Bu açıklamalar sonucunda taraflar arasındaki ilişki ticari nitelikteki sözleşmeden kaynaklanmamakta olup, davacı ise ticari ve meslek amaçlı hareket etmediğinden tüketici konumda olup dava tarihi itibariyle bu tür davalara tüketici mahkemesi görevli olduğundan davacının istinaf talebinin kamu düzenine aykırılık hususu yönünden kabulü ile HMK’nın 353(1)-a.3 maddesinin hükmü özel düzenleme içerdiğinden HMK’nın 360. maddesinin atfı ile HMK’nın 20. maddesi hükmü uygulanmaksızın ve talebe bağlı olmaksızın dosyanın görevli Ankara Tüketici Mahkemesine tevzi edilmek üzere Ankara Hukuk Mahkemeleri Tevzi Bürosuna gönderilmesine karar verilerek aşağıdaki şekilde hüküm kurmak gerekmiştir.

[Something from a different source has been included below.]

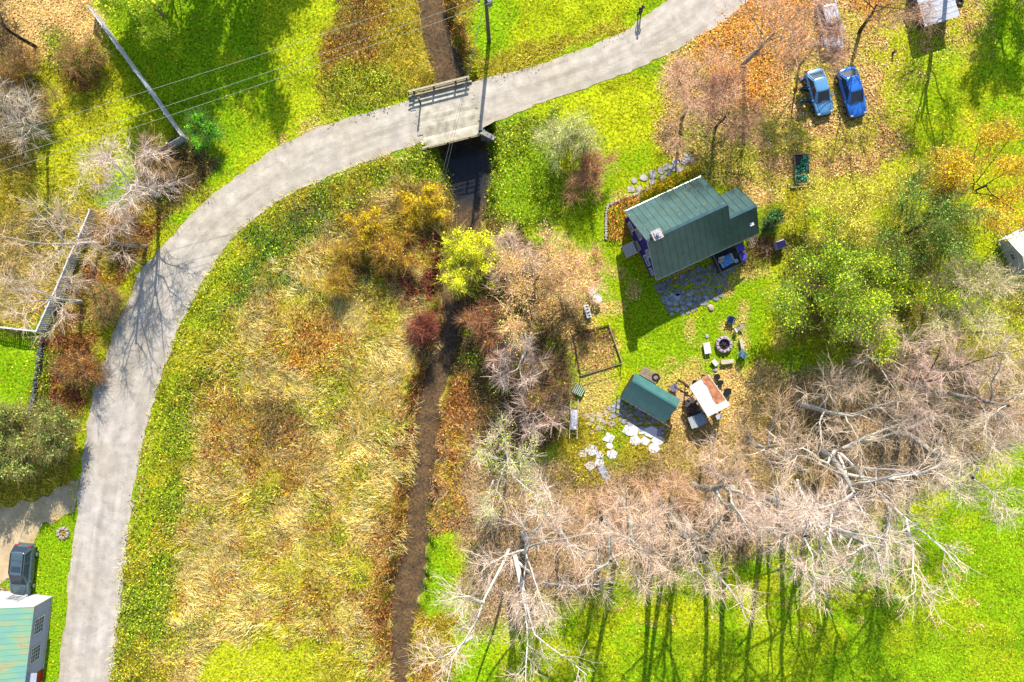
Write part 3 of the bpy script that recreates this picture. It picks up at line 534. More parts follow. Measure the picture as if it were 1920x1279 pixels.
tree('bare_tree', 'bare grey tree touching the right edge below the white building', 'tree', (1880, 740), 16, 3.8, fork=.58, hc=.78, tr=.017, bk=GR, tw=(214, 202, 180), dens=1.1)
tree('bare_tree', 'bare tree by the right edge throwing straight shadows on the sunny lawn', 'tree', (1850, 850), 17, 3.4, fork=.58, hc=.78, tr=.017, bk=GR, tw=(218, 208, 184), dens=.9)
tree('bare_tree', 'low bare tree with straw coloured twigs below the fire pit corner of the belt', 'tree', (1660, 680), 10, 3.8, bk=GR, tw=(230, 206, 180), dens=1.0)
tree('bare_tree', 'low bare tree thick with tan twigs at the left end of the right belt', 'tree', (1340, 890), 8, 3.5, bk=BR, tw=(216, 190, 150), dens=.75)
tree('bare_tree', 'small bare tree standing over the trampled leaves beneath the small sheds', 'tree', (1250, 925), 7, 2.6, bk=BR, tw=(226, 190, 160), dens=.9)
# between stream and yard
tree('bare_tree', 'silvery bare tree with a round twig fan beside the lower stream bank', 'tree', (950, 865), 9, 3.3, bk=WH, tw=(222, 214, 194), dens=.8, lf=[(150, 176, 60), (190, 200, 90)], nleaf=1600, lsize=(.08, .16), lim=[[(925, 900, 3), (915, 930, 4), (905, 960, 5), (890, 965, 5.5)]])
tree('bare_tree', 'bare sapling with a white forked stem inside the central thicket', 'tree', (985, 665), 7, 2.0, bk=WH, tw=(220, 204, 190), dens=.6, lim=[[(965, 705, .8), (972, 675, 2.4), (995, 640, 4.5)], [(968, 700, 1), (960, 660, 3), (948, 630, 5)]])
tree('bare_tree', 'star shaped bare sapling below the central thicket', 'tree', (1003, 765), 5, 1.8, bk=GR, tw=(226, 206, 192), dens=.5, limbs=9, fork=.15)
tree('autumn_tree', 'broad tree with sparse pinkish green leaves beside the yellow willow', 'tree', (1005, 545), 9.5, 4.3, bk=BR, tw=(222, 188, 156), dens=1.3, lf=[(214, 170, 120), (222, 150, 112), (170, 170, 76), (206, 186, 110)], nleaf=9000, lsize=(.07, .15))
tree('autumn_tree', 'thin pinkish tree at the left yard edge near the garden bed', 'tree', (1052, 515), 6.5, 2.0, bk=BR, tw=(214, 176, 130), dens=1.0, lf=[(220, 172, 110), (206, 150, 100), (190, 176, 80)], nleaf=2600, lsize=(.07, .14))
tree('bare_shrub', 'grey leafless shrub against the upper side of the pinkish tree', 'shrub', (958, 480), 4, 1.9, bk=GR, tw=(222, 204, 184), dens=1.0, bushy=True, limbs=12)
tree('bare_shrub', 'dark reddish shrub in the shade of the central thicket', 'shrub', (925, 612), 4, 1.9, bk=BR, tw=(176, 130, 100), dens=.9, bushy=True, limbs=12, lf=[(110, 110, 50), (150, 90, 60)], nleaf=1500)
tree('bare_shrub', 'brown leafless shrub in the thicket left of the green slatted crate', 'shrub', (1020, 720), 4.5, 2.4, bk=BR, tw=(190, 150, 120), dens=1.0, bushy=True, limbs=12, lf=[(120, 130, 50), (170, 150, 70)], nleaf=1500)
tree('willow_shrub', 'bright yellow green willow leaning over the stream', 'shrub', (886, 468), 5.5, 2.4, bk=BR, tw=(206, 206, 80), dens=1.0, bushy=True, limbs=14, lf=[(226, 222, 50), (206, 208, 44), (234, 232, 96), (170, 180, 40)], nleaf=11000, lsize=(.1, .2))
tree('willow_shrub', 'green gold lower half of willow growth hanging below the bright yellow willow', 'shrub', (878, 520), 4, 1.5, bk=BR, tw=(180, 180, 80), dens=.8, bushy=True, limbs=10, lf=[(176, 186, 50), (140, 156, 50)], nleaf=3200, lsize=(.1, .18))
for c_, r_, h_, lb in (((790, 388), 1.8, 3.0, 'largest golden bush in the field beside the stream below the bridge'), ((692, 420), 1.5, 2.6, 'round golden bush in the field nearer the road bend'), ((635, 533), .95, 1.8, 'smallest golden bush, a round ball alone in the straw field'), ((652, 480), 1.3, 2.0, 'thin yellowing bush between two golden bushes in the field')):
    tree('golden_bush', lb, 'bush', c_, h_, r_, bk=BR, tw=(190, 160, 70), dens=.8, bushy=True, limbs=10, lf=[(226, 196, 40), (206, 172, 40), (236, 214, 80), (170, 140, 50)] if 'thin' not in lb else [(200, 184, 60), (176, 160, 60)], nleaf=int(2300*r_*r_) if 'thin' not in lb else 1200, lsize=(.09, .17), group='golden bushes in the field')
tree('autumn_bush', 'loose olive and orange bush beside the largest golden bush', 'bush', (740, 470), 2.4, 1.9, bk=BR, tw=(170, 140, 70), dens=.8, bushy=True, limbs=10, lf=[(196, 172, 70), (150, 130, 60), (206, 140, 70)], nleaf=2600, lsize=(.09, .17))
tree('autumn_bush', 'red tipped bush on the stream bank below the willow', 'bush', (790, 612), 1.8, 1.2, bk=BR, tw=(150, 90, 76), dens=.8, bushy=True, limbs=9, lf=[(146, 84, 66), (170, 110, 76), (120, 80, 60)], nleaf=1100, lsize=(.08, .15))
tree('sparse_tree', 'loose pale green young tree just right of the bridge', 'tree', (1066, 245), 5.5, 2.5, bk=WH, tw=(190, 196, 140), dens=1.0, bushy=True, limbs=12, lf=[(166, 186, 90), (196, 200, 120), (130, 160, 66), (206, 190, 130)], nleaf=4200, lsize=(.07, .14))
tree('autumn_bush', 'pinkish brown bush beneath the loose pale green young tree', 'bush', (1100, 322), 3.2, 1.9, bk=BR, tw=(196, 146, 120), dens=1.0, bushy=True, limbs=12, lf=[(190, 130, 90), (150, 150, 60), (206, 160, 110)], nleaf=2200, lsize=(.07, .14))
# the yard's upper trees
tree('bare_tree', 'big bare tree with a gnarled pale trunk standing in orange leaves above the yard', 'tree', (1425, 60), 10.5, 4.6, bk=(206, 190, 170), tw=(226, 190, 160), dens=1.1, limbs=8, base=(1392, 122), fork=.22, lf=[(230, 160, 80), (222, 140, 70)], nleaf=500)
tree('bare_tree', 'pinkish bare tree spreading over the leafy slope above the green roof', 'tree', (1300, 195), 7.5, 3.5, bk=BR, tw=(220, 184, 156), dens=1.0, limbs=7, lf=[(206, 130, 100), (190, 150, 90)], nleaf=900, lsize=(.07, .13))
tree('bare_tree', 'dense mauve bare tree right behind the pinkish one near the orange leaves', 'tree', (1365, 215), 7, 2.7, bk=(120, 90, 80), tw=(190, 150, 128), dens=1.0, limbs=7)
tree('bare_tree', 'bare thorny tree overhanging the back of the blue cars and the silver car', 'tree', (1530, 92), 6.5, 2.3, bk=(140, 110, 90), tw=(206, 172, 146), dens=.9, limbs=7)
tree('bare_tree', 'bare tree with a curved dark trunk at the top edge beyond the silver car', 'tree', (1650, -45), 9, 3.2, bk=(96, 80, 56), tw=(180, 150, 120), dens=.8, base=(1612, 60))
tree('bare_tree', 'bare tree beyond the top edge whose shadow fans out below the small metal roofed hut', 'tree', (1790, -90), 12, 3.8, bk=(120, 100, 80), tw=(190, 160, 130), dens=1.0, base=(1752, -10), limbs=8)
tree('green_tree', 'green leafed tree past the top right corner shading the lawn strip', 'tree', (2010, -160), 11, 3.2, bk=BR, tw=(120, 130, 60), dens=1.0, lf=[(90, 140, 40), (120, 160, 50)], nleaf=9000, base=(1880, -90))
# willows and fruit trees right of the house
WG = [(150, 176, 50), (186, 196, 60), (120, 156, 50), (200, 200, 84)]
tree('willow_tree', 'large green willow right of the lawn, the darkest crown of the group', 'tree', (1560, 520), 10, 4.6, bk=BR, tw=(130, 140, 70), dens=1.2, limbs=9, lf=[(120, 150, 50), (90, 126, 46), (150, 168, 56), (176, 184, 66)], nleaf=17000, lsize=(.1, .2), fork=.15)
tree('willow_tree', 'yellow green willow crown just right of the darkest willow', 'tree', (1640, 560), 9, 3.8, bk=BR, tw=(160, 160, 70), dens=1.1, limbs=9, lf=WG, nleaf=16000, lsize=(.1, .2), fork=.15)
tree('willow_tree', 'pale yellow green willow at the top of the group under the raised bed', 'tree', (1590, 415), 7, 3.8, bk=BR, tw=(190, 180, 90), dens=1.0, limbs=9, lf=[(206, 204, 84), (186, 186, 70), (220, 206, 110), (170, 160, 76)], nleaf=9500, lsize=(.09, .17), fork=.15)
tree('green_tree', 'dark leaved tree with visible stems between the willows and the white building', 'tree', (1720, 440), 10, 3.6, bk=(110, 86, 64), tw=(120, 120, 66), dens=1.1, limbs=9, lf=[(96, 134, 60), (76, 110, 50), (150, 160, 70)], nleaf=10000, lsize=(.09, .18))
tree('autumn_tree', 'orange yellow apple tree near the upper right edge with a dark forked trunk', 'tree', (1850, 340), 9, 4.2, bk=(90, 70, 50), tw=(170, 140, 80), dens=1.1, limbs=8, lf=[(214, 190, 60), (226, 170, 60), (186, 180, 60), (200, 150, 80)], nleaf=13000, lsize=(.09, .18))
tree('bare_tree', 'pale lichen grey tree with a dark crooked trunk left of the white building', 'tree', (1800, 540), 8.5, 3.6, bk=(110, 80, 64), tw=(214, 208, 170), dens=1.2, limbs=8, lf=[(200, 200, 130), (170, 180, 90)], nleaf=2600, lsize=(.07, .14))
tree('autumn_tree', 'olive and yellow tree in the right corner under the white building', 'tree', (1860, 620), 8, 3.2, bk=BR, tw=(190, 170, 110), dens=1.0, lf=[(196, 190, 76), (160, 166, 64)], nleaf=6000, lsize=(.09, .17))
tree('garden_bush', 'dark green bush tucked against the right end of the green roofed house', 'bush', (1446, 412), 1.9, 1.1, bk=BR, tw=(70, 90, 50), dens=.7, bushy=True, limbs=8, lf=[(70, 116, 60), (96, 140, 70), (60, 96, 56)], nleaf=2600)
tree('autumn_tree', 'yellow leaved small tree above the willows near the right edge', 'tree', (1740, 330), 6, 2.8, bk=BR, tw=(180, 160, 90), dens=.9, lf=[(206, 196, 74), (190, 176, 70), (210, 180, 90)], nleaf=5000, lsize=(.08, .16))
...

HÜKÜM : Yukarıda Açıklanan Nedenlerle;
1-Davacı vekilinin istinaf başvurusunun kamu düzenine aykırılık yönünden kabulü ile Ankara 14. Asliye Ticaret Mahkemesinin 29/04/2021 tarih 2021/229 Esas 2021/345 Karar sayılı kararının KALDIRILMASINA,
2-HMK’nın 353(1)-a.3 maddesi uyarınca davanın yeniden görülmesi için dosyanın görevli ve yetkili Ankara Tüketici Mahkemesine tevzi edilmek üzere Ankara Hukuk Mahkemeleri Tevzi Bürosuna gönderilmesine,
3-Bir karar örneğinin bilgi ve UYAP üzerinden dosyanın görevli mahkemesine aktarılması için Ankara 14. Asliye Ticaret Mahkemesine gönderilmesine,
4-Davacıdan peşin alınan 59,30 TL istinaf karar ve ilam harcının talep halinde davacı tarafa iadesine,
5-Davacı tarafından istinaf aşamasında yapılan yargılama giderlerinin ilk derece mahkemesince yapılacak yargılamada dikkate alınmasına,
6-İstinaf aşamasında duruşma yapılmadığından davacı yararına vekalet ücreti takdirine yer olmadığına,
Dosya üzerinde yapılan inceleme sonucunda HMK’nın 353(1)-a.3 maddesi uyarınca kesin olmak üzere oy birliği ile karar verildi.

Başkan- Üye – Üye – Zabıt Katibi-

Bu belge 5070 sayılı Elektronik İmza Kanunu hükümlerine göre UYAP sistemi üzerinden elektronik imza ile imzalanmıştır.